## Start Data
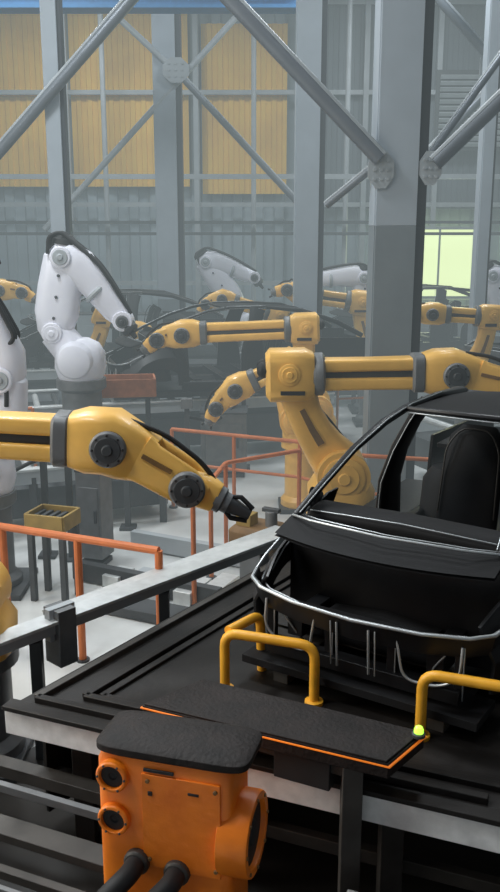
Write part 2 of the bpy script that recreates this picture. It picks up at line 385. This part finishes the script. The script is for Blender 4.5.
b=B()
r0=V((-2.6,4.55,.98)); r1=V((.45,7.9,.98)); rt=(r1-r0).normalized(); rn=V((-rt.y,rt.x,0))
b.beam(r0,r1,.09,.09,'lgrey'); b.beam(r0+V((0,0,.055)),r1+V((0,0,.055)),.17,.025,'metal')
b.beam(r0+rt*1.9+rn*.22+V((0,0,-.06)),r1+rn*.22+V((0,0,-.06)),.10,.1,'lgrey')
b.beam(r0+rt*1.9+rn*.22+V((0,0,0)),r1+rn*.22+V((0,0,0)),.13,.02,'metal')
for i in range(4):
    q=r0+rt*(.45+i*1.2); b.box((q.x,q.y,.46),(.08,.08,.92),'dgrey')
q=r0+rt*1.86; b.box((q.x,q.y,.90),(.15,.18,.42),'grey',rz=.83); b.box((q.x,q.y,1.0),(.22,.06,.24),'lgrey',rz=.83)
b.done('guide_rail',.004)

b=B(); b.prism([(-4,2),(-2.2,5.2),(-.6,7.0),(2,10.4),(7,9),(7,1)],0,.02,'dark_sheet'); b.done('floor_sheet',0)  # dark sheet added to make the floor below the platform dark
def rails(name,p0,p1,zs):
    b=B(); p0=V(p0+(0,)); p1=V(p1+(0,)); t=(p1-p0).normalized(); L=V((t.y,-t.x,0))
    for (o,z,kk,w,h) in zs: b.beam(p0+L*o+V((0,0,z)),p1+L*o+V((0,0,z)),w,h,kk)
    zm=max(z for _,z,_,_,_ in zs); ln=(p1-p0).length
    for i in range(int(ln/1.1)+1):
        q=p0+t*(.15+i*1.1)
        for o in(zs[0][0],zs[-1][0]): c=q+L*o; b.box((c.x,c.y,zm/2),(.08,.08,zm),'track')
    b.done(name,.004)
rails('lower_track',(-3.0,5.1),(-.62,4.08),[(-.35,.55,'track',.1,.08),(-.1,.62,'grey',.04,.05),(.12,.55,'track',.14,.05),(.35,.50,'track',.05,.05),(.46,.50,'grey',.03,.04),(.62,.42,'track',.1,.06)])
rails('lower_track',(.42,3.62),(3.2,2.5),[(-.12,.55,'metal',.06,.06),(.02,.5,'track',.12,.04),(.16,.52,'lgrey',.05,.05),(.32,.42,'grey',.06,.04)])

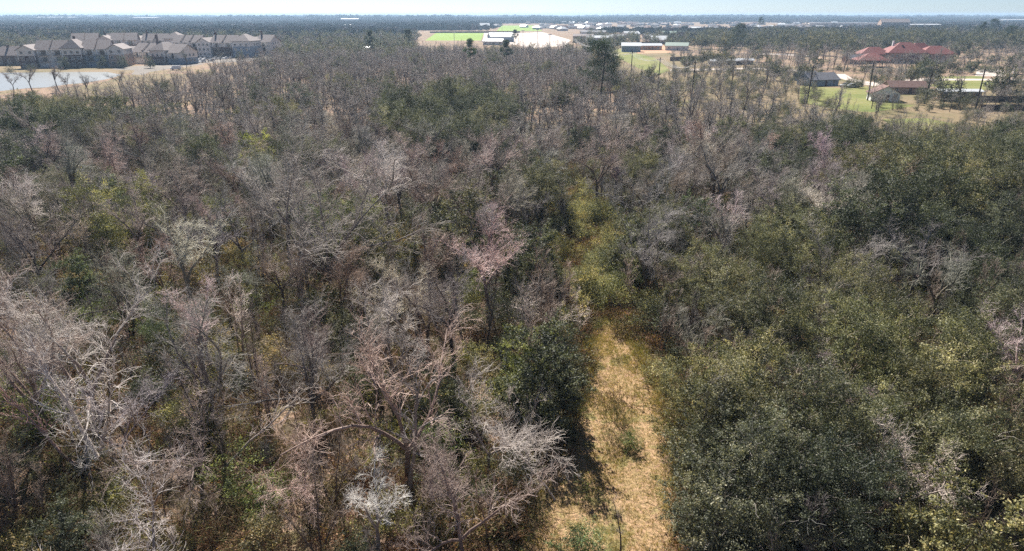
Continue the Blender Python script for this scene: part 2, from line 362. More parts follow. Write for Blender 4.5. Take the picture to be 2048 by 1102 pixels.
## End Data
## Written problem
Please reproduce, word for word, every line from the first line of the records above through the line containing "b.done('guide_rail',.004)", and leave out the pictures.

## Answer in full
Write part 2 of the bpy script that recreates this picture. It picks up at line 385. This part finishes the script. The script is for Blender 4.5.
b=B()
r0=V((-2.6,4.55,.98)); r1=V((.45,7.9,.98)); rt=(r1-r0).normalized(); rn=V((-rt.y,rt.x,0))
b.beam(r0,r1,.09,.09,'lgrey'); b.beam(r0+V((0,0,.055)),r1+V((0,0,.055)),.17,.025,'metal')
b.beam(r0+rt*1.9+rn*.22+V((0,0,-.06)),r1+rn*.22+V((0,0,-.06)),.10,.1,'lgrey')
b.beam(r0+rt*1.9+rn*.22+V((0,0,0)),r1+rn*.22+V((0,0,0)),.13,.02,'metal')
for i in range(4):
    q=r0+rt*(.45+i*1.2); b.box((q.x,q.y,.46),(.08,.08,.92),'dgrey')
q=r0+rt*1.86; b.box((q.x,q.y,.90),(.15,.18,.42),'grey',rz=.83); b.box((q.x,q.y,1.0),(.22,.06,.24),'lgrey',rz=.83)
b.done('guide_rail',.004)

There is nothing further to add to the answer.